'''

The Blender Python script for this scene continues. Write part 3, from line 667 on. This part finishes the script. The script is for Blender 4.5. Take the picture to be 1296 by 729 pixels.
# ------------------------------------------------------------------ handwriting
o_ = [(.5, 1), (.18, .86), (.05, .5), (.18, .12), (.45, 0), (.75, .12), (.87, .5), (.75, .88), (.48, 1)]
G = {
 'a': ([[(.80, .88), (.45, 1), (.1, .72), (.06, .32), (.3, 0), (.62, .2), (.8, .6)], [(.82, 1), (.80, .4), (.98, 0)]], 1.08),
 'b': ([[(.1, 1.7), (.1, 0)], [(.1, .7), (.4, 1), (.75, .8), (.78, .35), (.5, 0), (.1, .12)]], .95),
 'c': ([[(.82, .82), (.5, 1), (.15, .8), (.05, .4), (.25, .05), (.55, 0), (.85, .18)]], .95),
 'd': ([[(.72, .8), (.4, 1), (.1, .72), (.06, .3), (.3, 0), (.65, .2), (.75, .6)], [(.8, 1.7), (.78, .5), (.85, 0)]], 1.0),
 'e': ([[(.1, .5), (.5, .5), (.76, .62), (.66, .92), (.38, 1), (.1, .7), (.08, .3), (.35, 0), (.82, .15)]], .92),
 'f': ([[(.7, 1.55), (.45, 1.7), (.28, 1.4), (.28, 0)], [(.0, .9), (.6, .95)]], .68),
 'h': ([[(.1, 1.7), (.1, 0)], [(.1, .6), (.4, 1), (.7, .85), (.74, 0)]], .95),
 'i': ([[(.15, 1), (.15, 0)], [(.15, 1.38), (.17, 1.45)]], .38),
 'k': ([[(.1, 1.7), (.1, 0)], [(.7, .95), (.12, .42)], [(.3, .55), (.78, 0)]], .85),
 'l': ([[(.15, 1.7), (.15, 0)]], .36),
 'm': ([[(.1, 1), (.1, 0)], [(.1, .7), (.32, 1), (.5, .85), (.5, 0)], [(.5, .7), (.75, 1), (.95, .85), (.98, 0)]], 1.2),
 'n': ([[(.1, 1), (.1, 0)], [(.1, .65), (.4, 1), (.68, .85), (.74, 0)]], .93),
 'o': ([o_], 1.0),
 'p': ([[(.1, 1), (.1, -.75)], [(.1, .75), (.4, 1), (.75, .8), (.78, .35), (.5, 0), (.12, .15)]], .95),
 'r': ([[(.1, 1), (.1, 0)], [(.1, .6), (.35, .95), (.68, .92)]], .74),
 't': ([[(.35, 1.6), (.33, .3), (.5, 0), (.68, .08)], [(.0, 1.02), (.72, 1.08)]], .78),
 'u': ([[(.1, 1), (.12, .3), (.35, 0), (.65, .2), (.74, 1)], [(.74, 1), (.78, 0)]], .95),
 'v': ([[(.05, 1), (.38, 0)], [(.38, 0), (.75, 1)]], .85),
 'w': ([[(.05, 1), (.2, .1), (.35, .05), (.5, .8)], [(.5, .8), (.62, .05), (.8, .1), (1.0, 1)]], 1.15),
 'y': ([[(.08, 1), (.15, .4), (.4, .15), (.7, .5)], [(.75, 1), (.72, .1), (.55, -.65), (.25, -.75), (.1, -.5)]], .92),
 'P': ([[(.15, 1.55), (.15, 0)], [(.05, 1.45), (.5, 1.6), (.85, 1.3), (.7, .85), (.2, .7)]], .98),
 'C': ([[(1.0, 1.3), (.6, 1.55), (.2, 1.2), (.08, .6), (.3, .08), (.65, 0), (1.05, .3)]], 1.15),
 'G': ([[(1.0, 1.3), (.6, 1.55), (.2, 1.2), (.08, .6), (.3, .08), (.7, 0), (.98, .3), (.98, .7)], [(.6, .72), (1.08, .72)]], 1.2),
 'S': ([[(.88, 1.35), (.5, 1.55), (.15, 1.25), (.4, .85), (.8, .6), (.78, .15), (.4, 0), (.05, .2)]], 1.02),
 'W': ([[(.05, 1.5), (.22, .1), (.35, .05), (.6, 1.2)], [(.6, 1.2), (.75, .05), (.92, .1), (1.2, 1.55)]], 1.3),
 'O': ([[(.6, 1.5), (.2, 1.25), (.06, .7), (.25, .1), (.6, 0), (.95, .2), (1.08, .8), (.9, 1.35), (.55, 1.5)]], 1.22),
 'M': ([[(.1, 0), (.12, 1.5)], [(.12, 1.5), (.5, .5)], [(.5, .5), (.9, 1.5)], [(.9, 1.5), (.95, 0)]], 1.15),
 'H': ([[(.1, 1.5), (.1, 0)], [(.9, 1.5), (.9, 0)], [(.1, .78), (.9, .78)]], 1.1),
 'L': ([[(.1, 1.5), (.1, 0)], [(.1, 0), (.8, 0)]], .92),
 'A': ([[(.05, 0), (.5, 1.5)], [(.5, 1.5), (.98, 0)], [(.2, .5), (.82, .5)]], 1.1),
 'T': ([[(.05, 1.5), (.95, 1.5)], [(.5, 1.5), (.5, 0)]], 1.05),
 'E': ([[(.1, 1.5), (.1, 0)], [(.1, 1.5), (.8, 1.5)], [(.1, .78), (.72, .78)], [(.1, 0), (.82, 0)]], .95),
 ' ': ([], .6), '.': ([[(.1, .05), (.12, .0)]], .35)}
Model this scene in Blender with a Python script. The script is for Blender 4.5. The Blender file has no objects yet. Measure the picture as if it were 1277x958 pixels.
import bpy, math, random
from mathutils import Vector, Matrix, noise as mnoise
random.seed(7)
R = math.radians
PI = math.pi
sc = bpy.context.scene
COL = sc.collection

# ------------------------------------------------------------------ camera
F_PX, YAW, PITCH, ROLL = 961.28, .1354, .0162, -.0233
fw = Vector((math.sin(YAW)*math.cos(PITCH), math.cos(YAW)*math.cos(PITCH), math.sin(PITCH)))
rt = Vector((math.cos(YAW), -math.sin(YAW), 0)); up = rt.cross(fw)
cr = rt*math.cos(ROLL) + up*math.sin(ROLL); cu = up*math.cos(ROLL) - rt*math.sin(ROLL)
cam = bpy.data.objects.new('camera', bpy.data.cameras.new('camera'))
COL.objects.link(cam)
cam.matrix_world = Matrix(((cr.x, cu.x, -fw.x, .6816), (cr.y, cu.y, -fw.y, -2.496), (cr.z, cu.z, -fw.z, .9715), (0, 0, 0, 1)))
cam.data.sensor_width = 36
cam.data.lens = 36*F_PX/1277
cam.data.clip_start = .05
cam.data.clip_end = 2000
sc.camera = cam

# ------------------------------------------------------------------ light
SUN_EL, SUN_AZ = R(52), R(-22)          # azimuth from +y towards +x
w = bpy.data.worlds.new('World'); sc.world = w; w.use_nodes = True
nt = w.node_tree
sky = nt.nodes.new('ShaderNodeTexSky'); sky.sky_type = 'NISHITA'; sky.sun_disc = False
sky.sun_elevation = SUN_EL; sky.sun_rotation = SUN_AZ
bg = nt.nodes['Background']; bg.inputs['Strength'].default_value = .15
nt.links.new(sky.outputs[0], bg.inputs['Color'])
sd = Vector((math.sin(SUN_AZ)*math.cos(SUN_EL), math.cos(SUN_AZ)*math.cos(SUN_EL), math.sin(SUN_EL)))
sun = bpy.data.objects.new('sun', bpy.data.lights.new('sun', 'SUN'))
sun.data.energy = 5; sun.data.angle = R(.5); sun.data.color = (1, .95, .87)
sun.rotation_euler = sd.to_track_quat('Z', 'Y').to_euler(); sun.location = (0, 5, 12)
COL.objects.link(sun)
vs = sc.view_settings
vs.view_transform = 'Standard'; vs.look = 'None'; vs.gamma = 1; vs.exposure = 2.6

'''

:: YOUR TASK ::
Reproduce each entry from the records above, character for character.

:: REPLY TO THE TASK ::
The Blender Python script for this scene continues. Write part 3, from line 667 on. This part finishes the script. The script is for Blender 4.5. Take the picture to be 1296 by 729 pixels.
# ------------------------------------------------------------------ handwriting
o_ = [(.5, 1), (.18, .86), (.05, .5), (.18, .12), (.45, 0), (.75, .12), (.87, .5), (.75, .88), (.48, 1)]
G = {
 'a': ([[(.80, .88), (.45, 1), (.1, .72), (.06, .32), (.3, 0), (.62, .2), (.8, .6)], [(.82, 1), (.80, .4), (.98, 0)]], 1.08),
 'b': ([[(.1, 1.7), (.1, 0)], [(.1, .7), (.4, 1), (.75, .8), (.78, .35), (.5, 0), (.1, .12)]], .95),
 'c': ([[(.82, .82), (.5, 1), (.15, .8), (.05, .4), (.25, .05), (.55, 0), (.85, .18)]], .95),
 'd': ([[(.72, .8), (.4, 1), (.1, .72), (.06, .3), (.3, 0), (.65, .2), (.75, .6)], [(.8, 1.7), (.78, .5), (.85, 0)]], 1.0),
 'e': ([[(.1, .5), (.5, .5), (.76, .62), (.66, .92), (.38, 1), (.1, .7), (.08, .3), (.35, 0), (.82, .15)]], .92),
 'f': ([[(.7, 1.55), (.45, 1.7), (.28, 1.4), (.28, 0)], [(.0, .9), (.6, .95)]], .68),
 'h': ([[(.1, 1.7), (.1, 0)], [(.1, .6), (.4, 1), (.7, .85), (.74, 0)]], .95),
 'i': ([[(.15, 1), (.15, 0)], [(.15, 1.38), (.17, 1.45)]], .38),
 'k': ([[(.1, 1.7), (.1, 0)], [(.7, .95), (.12, .42)], [(.3, .55), (.78, 0)]], .85),
 'l': ([[(.15, 1.7), (.15, 0)]], .36),
 'm': ([[(.1, 1), (.1, 0)], [(.1, .7), (.32, 1), (.5, .85), (.5, 0)], [(.5, .7), (.75, 1), (.95, .85), (.98, 0)]], 1.2),
 'n': ([[(.1, 1), (.1, 0)], [(.1, .65), (.4, 1), (.68, .85), (.74, 0)]], .93),
 'o': ([o_], 1.0),
 'p': ([[(.1, 1), (.1, -.75)], [(.1, .75), (.4, 1), (.75, .8), (.78, .35), (.5, 0), (.12, .15)]], .95),
 'r': ([[(.1, 1), (.1, 0)], [(.1, .6), (.35, .95), (.68, .92)]], .74),
 't': ([[(.35, 1.6), (.33, .3), (.5, 0), (.68, .08)], [(.0, 1.02), (.72, 1.08)]], .78),
 'u': ([[(.1, 1), (.12, .3), (.35, 0), (.65, .2), (.74, 1)], [(.74, 1), (.78, 0)]], .95),
 'v': ([[(.05, 1), (.38, 0)], [(.38, 0), (.75, 1)]], .85),
 'w': ([[(.05, 1), (.2, .1), (.35, .05), (.5, .8)], [(.5, .8), (.62, .05), (.8, .1), (1.0, 1)]], 1.15),
 'y': ([[(.08, 1), (.15, .4), (.4, .15), (.7, .5)], [(.75, 1), (.72, .1), (.55, -.65), (.25, -.75), (.1, -.5)]], .92),
 'P': ([[(.15, 1.55), (.15, 0)], [(.05, 1.45), (.5, 1.6), (.85, 1.3), (.7, .85), (.2, .7)]], .98),
 'C': ([[(1.0, 1.3), (.6, 1.55), (.2, 1.2), (.08, .6), (.3, .08), (.65, 0), (1.05, .3)]], 1.15),
 'G': ([[(1.0, 1.3), (.6, 1.55), (.2, 1.2), (.08, .6), (.3, .08), (.7, 0), (.98, .3), (.98, .7)], [(.6, .72), (1.08, .72)]], 1.2),
 'S': ([[(.88, 1.35), (.5, 1.55), (.15, 1.25), (.4, .85), (.8, .6), (.78, .15), (.4, 0), (.05, .2)]], 1.02),
 'W': ([[(.05, 1.5), (.22, .1), (.35, .05), (.6, 1.2)], [(.6, 1.2), (.75, .05), (.92, .1), (1.2, 1.55)]], 1.3),
 'O': ([[(.6, 1.5), (.2, 1.25), (.06, .7), (.25, .1), (.6, 0), (.95, .2), (1.08, .8), (.9, 1.35), (.55, 1.5)]], 1.22),
 'M': ([[(.1, 0), (.12, 1.5)], [(.12, 1.5), (.5, .5)], [(.5, .5), (.9, 1.5)], [(.9, 1.5), (.95, 0)]], 1.15),
 'H': ([[(.1, 1.5), (.1, 0)], [(.9, 1.5), (.9, 0)], [(.1, .78), (.9, .78)]], 1.1),
 'L': ([[(.1, 1.5), (.1, 0)], [(.1, 0), (.8, 0)]], .92),
 'A': ([[(.05, 0), (.5, 1.5)], [(.5, 1.5), (.98, 0)], [(.2, .5), (.82, .5)]], 1.1),
 'T': ([[(.05, 1.5), (.95, 1.5)], [(.5, 1.5), (.5, 0)]], 1.05),
 'E': ([[(.1, 1.5), (.1, 0)], [(.1, 1.5), (.8, 1.5)], [(.1, .78), (.72, .78)], [(.1, 0), (.82, 0)]], .95),
 ' ': ([], .6), '.': ([[(.1, .05), (.12, .0)]], .35)}
Model this scene in Blender with a Python script. The script is for Blender 4.5. The Blender file has no objects yet. Measure the picture as if it were 1277x958 pixels.
import bpy, math, random
from mathutils import Vector, Matrix, noise as mnoise
random.seed(7)
R = math.radians
PI = math.pi
sc = bpy.context.scene
COL = sc.collection

# ------------------------------------------------------------------ camera
F_PX, YAW, PITCH, ROLL = 961.28, .1354, .0162, -.0233
fw = Vector((math.sin(YAW)*math.cos(PITCH), math.cos(YAW)*math.cos(PITCH), math.sin(PITCH)))
rt = Vector((math.cos(YAW), -math.sin(YAW), 0)); up = rt.cross(fw)
cr = rt*math.cos(ROLL) + up*math.sin(ROLL); cu = up*math.cos(ROLL) - rt*math.sin(ROLL)
cam = bpy.data.objects.new('camera', bpy.data.cameras.new('camera'))
COL.objects.link(cam)
cam.matrix_world = Matrix(((cr.x, cu.x, -fw.x, .6816), (cr.y, cu.y, -fw.y, -2.496), (cr.z, cu.z, -fw.z, .9715), (0, 0, 0, 1)))
cam.data.sensor_width = 36
cam.data.lens = 36*F_PX/1277
cam.data.clip_start = .05
cam.data.clip_end = 2000
sc.camera = cam

# ------------------------------------------------------------------ light
SUN_EL, SUN_AZ = R(52), R(-22)          # azimuth from +y towards +x
w = bpy.data.worlds.new('World'); sc.world = w; w.use_nodes = True
nt = w.node_tree
sky = nt.nodes.new('ShaderNodeTexSky'); sky.sky_type = 'NISHITA'; sky.sun_disc = False
sky.sun_elevation = SUN_EL; sky.sun_rotation = SUN_AZ
bg = nt.nodes['Background']; bg.inputs['Strength'].default_value = .15
nt.links.new(sky.outputs[0], bg.inputs['Color'])
sd = Vector((math.sin(SUN_AZ)*math.cos(SUN_EL), math.cos(SUN_AZ)*math.cos(SUN_EL), math.sin(SUN_EL)))
sun = bpy.data.objects.new('sun', bpy.data.lights.new('sun', 'SUN'))
sun.data.energy = 5; sun.data.angle = R(.5); sun.data.color = (1, .95, .87)
sun.rotation_euler = sd.to_track_quat('Z', 'Y').to_euler(); sun.location = (0, 5, 12)
COL.objects.link(sun)
vs = sc.view_settings
vs.view_transform = 'Standard'; vs.look = 'None'; vs.gamma = 1; vs.exposure = 2.6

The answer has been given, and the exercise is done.